All journalists are quite comfortable coping with the problems, big and small, of a written story. You start with an initial idea, then do your research, gather information, put it into a form fit for publication. 

The same process in a data story can pose quite a number of obstacles. Often, people get stuck. So, what do you do when the data is hard to come by? How do you avoid to get stuck with an overly complex set of data? What is the best visualization to choose later?

Planning ahead can help to avoid that. Similar to writing a story or creating a video work on a data story is facilitated when you have a clear step-by-step plan at hand. 

This is why flowcharts can help a lot finding your own path. Recently Journalism.co.uk published story linking to a blog post to project flowcharts which can be a big help - for your own work and in order to communicate what you intend to do to others in your newsroom (including superiors).

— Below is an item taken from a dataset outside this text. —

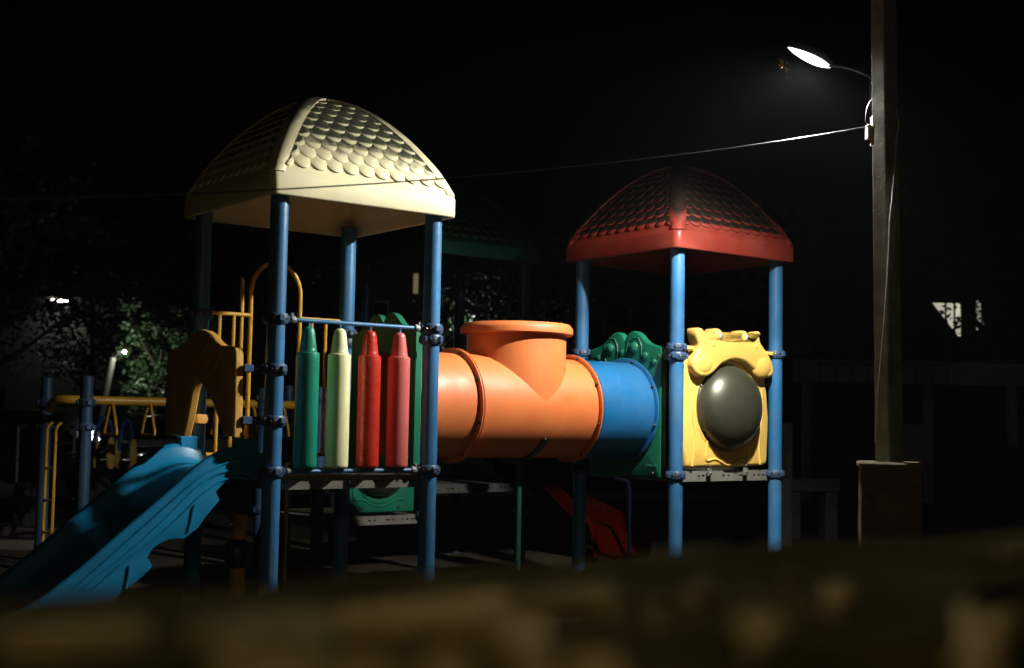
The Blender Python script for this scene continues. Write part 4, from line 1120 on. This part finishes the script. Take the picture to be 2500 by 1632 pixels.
pth = B(); pth.add([(-6, 23.5, .004), (5, 22.0, .004), (5.5, 25.0, .004), (-6, 27.5, .004)], [(0, 1, 2, 3)])
kind(obj('path', pth, mat('path_gravel', (.24, .24, .19), .95, .4, 2, .6, 20, spec=.1), angle=0), 'structure')
pv_ = at(1187, 1195, 24.5)
sc2 = B().pillow(smooth([(-.07, -.03), (.0, -.05), (.08, -.02), (.05, .04), (-.03, .05)], 1), .0, .015, .004, lambda a, c, d: (a, d * 2, .08 + c))
tag(obj('paper_scrap', sc2, WHITE, None, (pv_.x, 24.3, -.02)), 'white scrap of paper on the far path below the orange tunnel', 'litter')
for Yk, x0, x1, lb in ((14.6, -8.2, -3.9, 'low edging board behind the slide, the farther of the two'), (13.2, -7.4, -3.7, 'low edging board behind the slide, the nearer of the two')):
    tag(obj('edging_board', B().bbox(x0, x1, 0, .05, -.03, .10, .008), mat('weathered_board', (.13, .11, .085), .9, .3, 4, .4, 40), None, (0, Yk, 0)), lb, 'edging board', 'edging boards round the play area')
# kerb blocks, railing, vehicles at the left
for px0, px1, lb in ((10, 55, 'pale kerb block nearest the left edge'), (60, 92, 'pale kerb block beside the blue ladder post'), (262, 300, 'short pale kerb block seen past the cyan slide')):
    a = at(px0, 1176, 25); b2 = at(px1, 1149, 25)
    tag(obj('kerb_block', B().bbox(0, b2.x - a.x, 0, .25, -.03, b2.z - a.z + .02, .02), PWALL, None, (a.x, 25, 0)), lb, 'kerb', 'pale kerb blocks at the roadside')
fz = at(0, 1040, 17); fe = at(130, 1042, 17)
fn = empty('railing', (fz.x - .6, 17, 0), 0, 'dark metal railing behind the overhead ladder', 'railing')
for z in (fz.z, fz.z - .45): obj('rail', B().tube([(0, 0, z), (3.2, 0, z)], .022, 8), DARK, fn)
for k in range(5): obj('post', B().tube([(.1 + .75 * k, 0, -.05), (.1 + .75 * k, 0, fz.z + .02)], .022, 8), GREY, fn)
def car(px, py, Y, paint, label, L_=4.0, rz=0.0):
    q = at(px, py, Y)
    r = empty('parked_car', (q.x, Y, 0), rz, label, 'car')
    pr = [(-2.0, .30), (-2.02, .62), (-1.9, .80), (-1.0, .92), (-.55, 1.36), (.0, 1.45), (.75, 1.42), (1.35, 1.02), (1.9, .92), (2.02, .62), (2.0, .30)]
    obj('body', B().pillow(pr, -.80, .80, .10, lambda a, c, d: (a, d, c), steps=4), paint, r, angle=40)
    for sgn in (-1, 1):
        obj('side_window', B().pillow([(-.88, .95), (-.48, 1.30), (.0, 1.37), (.68, 1.34), (1.15, 1.0)], sgn * .81, sgn * .76, .01, lambda a, c, d: (a, d, c), steps=2), BLACK, r)
        for x in (-1.25, 1.25):
            wl_ = obj('wheel', B().lathe([(1e-3, -.09), (.24, -.10), (.30, -.09), (.31, 0), (.30, .09), (.24, .10), (1e-3, .09)], 24, 'y', (x, sgn * .74, .31)), DARK, r)
            obj('rim', B().lathe([(1e-3, -.012), (.17, -.010), (.19, 0), (.17, .010), (1e-3, .012)], 20, 'y', (x, sgn * .845, .31)), STEEL, wl_)
    for sgn in (-.55, .55):
        obj('headlight', B().ball((-1.97, sgn, .66), .10, 10, 6, (.5, 1.2, .7)), WHITE, r)
    return r
GLOSSB = mat('car_black', (.012, .013, .015), .12, spec=.8); GLOSSW = mat('car_white', (.55, .58, .58), .2)
car(20, 1040, 21, GLOSSB, 'black parked car behind the railing at the far left')
car(455, 1040, 23, GLOSSW, 'white parked car half hidden behind the amber hood')
def motorbike(px, Y, label, rz):
    q = at(px, 1060, Y)
    r = empty('motorcycle', (q.x, Y, 0), rz, label, 'motorcycle', 'motorcycles parked at the left')
    for x in (-.62, .62):
        w_ = obj('wheel', B().lathe([(.24, -.05), (.30, -.03), (.31, 0), (.30, .03), (.24, .05), (.22, .0)], 24, 'y', (x, 0, .31), closed=True), DARK, r)
        obj('rim', B().lathe([(.02, -.03), (.20, -.01), (.235, -.02), (.235, .02), (.20, .01), (.02, .03)], 20, 'y', (x, 0, .31), closed=True), STEEL, w_)
    obj('body', B().pillow(smooth([(-.55, .75), (-.62, .95), (-.40, 1.12), (-.28, .78), (-.1, .70), (.1, .82), (.75, .86), (.72, .72), (.45, .50), (.1, .36), (-.3, .42), (-.45, .60)], 2), -.13, .13, .05, lambda a, c, d: (a, d, c)), GLOSSB, r, angle=50)
    obj('seat', B().bbox(.0, .72, -.12, .12, .84, .93, .03), DARK, r)
    obj('windscreen', B().ball((-.47, 0, 1.13), .16, 14, 8, (.5, 1, 1.2)), BLACK, r)
    obj('handlebar', B().tube([(-.34, -.34, 1.06), (-.40, -.12, 1.04), (-.40, .12, 1.04), (-.34, .34, 1.06)], .014, 8), STEEL, r)
    for y in (-.30, .30): obj('mirror', B().ball((-.40, y, 1.24), .05, 10, 6, (.4, 1.2, .8)), STEEL, r)
    for d in (-1,): obj('headlight', B().ball((-.60, 0, .93), .07, 10, 6, (.6, 1, 1)), BLACK, r)
    return r
motorbike(162, 15.5, 'black motorcycle between the two blue ladder posts', 1.25)
motorbike(330, 19, 'black motorcycle behind the hanging loops', .9)
CHEEK = mat('faded_yellow', (.42, .27, .075), .4)
# spring rockers: blue hoop, yellow cheek plates, red seat
def rocker(px, Y, label, rz):
    q = at(px, 1100, Y)
    r = empty('spring_rocker', (q.x, Y, 0), rz, label, 'spring rocker', 'spring rockers behind the slide')
    z0 = at(px, 1130, Y).z
    obj('spring', B().tube([(.09 * cos(i * .7), .09 * sin(i * .7), max(0, z0 - .25) * i / 40) for i in range(41)], .016, 6), DARK, r)
    for y, dx in ((-.10, -.02), (.10, .02)):
        obj('cheek_plate', B().pillow([(dx + .075 * cos(2 * pi * i / 20), z0 + .08 + .17 * sin(2 * pi * i / 20) - .02 * cos(2 * pi * i / 10)) for i in range(20)], y - .015, y + .015, .006, lambda a, c, d: (a, d, c)), CHEEK, r)
    obj('hoop', B().tube([(.20 * cos(a), 0, z0 + .14 + .34 * sin(a)) for a in [pi * i / 16 for i in range(17)]], .022, 8), mat('hoop_blue', (.02, .05, .22), .3), r)
    obj('seat', B().bbox(-.02, .16, -.07, .07, z0 - .02, z0 + .03, .015), RED, r)
    return r
rocker(252, 13.6, 'yellow and blue spring rocker under the first hanging loop', 1.38)
rocker(307, 14.6, 'yellow and blue spring rocker half behind the cyan slide', 1.5)
# stacked play column under the cream roofed tower
q = at(581, 1330, 8.9)
pc = empty('stacked_column', (q.x, 8.9, 0), 0, 'yellow and blue stacked column standing in the shade under the cream roofed deck', 'play column')
za, zb2, zc = at(581, 1243, 8.9).z, at(581, 1316, 8.9).z, at(581, 1385, 8.9).z
obj('top_section', B().lathe([(1e-4, zb2), (.048, zb2), (.052, (za + zb2) / 2 - .004), (.046, (za + zb2) / 2), (.056, (za + zb2) / 2 + .004), (.062, za - .02), (.05, za), (1e-4, za)], 24), YBAR, pc)
obj('ball_section', B().lathe([(1e-4, zc), (.07, zc), (.092, zc + .05), (.095, zb2 - .08), (.075, zb2 - .02), (.05, zb2 - .001), (1e-4, zb2 - .001)], 24), mat('ball_blue', (.01, .03, .12), .35), pc)
obj('base_section', B().lathe([(1e-4, -.05), (.055, -.05), (.055, zc - .001), (1e-4, zc - .001)], 24), YBAR, pc)
# thin haze volume added to give the lamp a glow round its head
hzb = obj('haze', B().box(-170, 170, -13.5, 222, -1.2, 15.5), [], None, angle=0)
hm = bpy.data.materials.new('haze'); hm.use_nodes = True; hm.node_tree.nodes.clear()
ho = hm.node_tree.nodes.new('ShaderNodeOutputMaterial'); hv = hm.node_tree.nodes.new('ShaderNodeVolumePrincipled')
hv.inputs['Density'].default_value = 0.0003; hv.inputs['Color'].default_value = (.80, .95, .88, 1)
hm.node_tree.links.new(hv.outputs[0], ho.inputs['Volume'])
hzb.data.materials.append(hm); hzb['kind'] = 'stuff'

One example of such a flowchart comes from science journalist James Gaines. He writes: „I seem to constantly get stuck. Data journalism is really useful and powerful, but it does require a bit of technical know-how to perform. More than any other form of journalism there definitely seems to be a right way to do it and a wrong way to do it. So in order to help myself when I’ve gotten stuck (and to help me remember what program to use when) I’ve made myself a flowchart.“

See the flow chart he created for his own projects here.

(The best advice in this plan is to talk to an expert early in the project in order to avoid drawing the wrong conclusions as to the quality of the data. Pick up the phone early in your project and reach out!).

Later, as a response, Paul Bradshaw picked up on the topic and created his version of a flowchart, particularly for the process to gather data.

The key point here is that planning makes it much easier to go through the steps of your particular project: Almost all data projects go through phases - from an idea or dataset to gathering the numbers, to cleaning, to visualizing and then on to publishing. No two projects are exactly the same - so creating your very own flowchart might be extremely helpful to chart your own course.

Equipped with such a plan, the range of tools you might use is easier to put to work. There will be turning points where you just know that at a point the best option will be use Excel, Open RefineR, Kimono or Import.io for the data gathering and cleaning. But having a visualized plan will help a lot to make decisions at turning points and stages of your particular project.